John Paul Getty III in udienza al tribunale di Lagonegro nel 1976 (foto Umberto Pizzi/Wikimedia Commons)
Il 15 dicembre 1973, all’alba, sull’Autostrada del Sole, in corrispondenza dello svincolo per Lauria, in provincia di Potenza, viene rilasciato John Paul Getty III, l’erede sedicenne di uno degli uomini più ricchi del mondo, il petroliere Jean Paul Getty, della Getty oil Company. È stato nella mani della ‘ndrangheta per 158 terribili giorni.
Per liberarlo, la sua famiglia ha dovuto versare quasi due miliardi di dollari. Quando arriva negli uffici dei carabinieri di Lagonegro è spaventato, non sembra più il vivace hippy di pochi mesi prima, espulso da importanti scuole private e abituale consumatore di sostanze stupefacenti. Gli solca il volto una profonda cicatrice rossa che ha al posto dell’orecchio destro.
Il suo padiglione auricolare, infatti, è stato tagliato e spedito a un giornale insieme a un ciuffo dei suoi capelli nel mese di novembre.

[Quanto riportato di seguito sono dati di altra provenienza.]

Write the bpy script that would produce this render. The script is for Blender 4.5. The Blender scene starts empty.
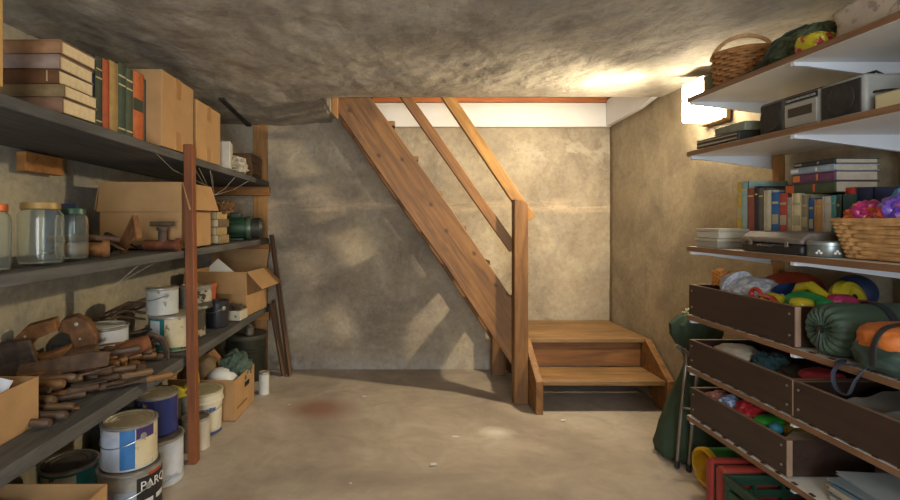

Tranne sua madre, che ha sempre creduto al sequestro, i suoi familiari si convincono solo a questo punto che il rapimento del ragazzo non è una messinscena.
La commozione generale suscitata dalla sorte del ragazzo spinge molte persone a proporre una raccolta fondi per liberarlo. I rapitori cavalcano l’onda emozionale scrivendo in un messaggio in cui si legge che “la famiglia più ricca del mondo, è anche la più caina (crudele, ndr)”.
Le immagini che lo ritraggono finalmente libero fanno il giro del mondo e in tanti non frenano la commozione.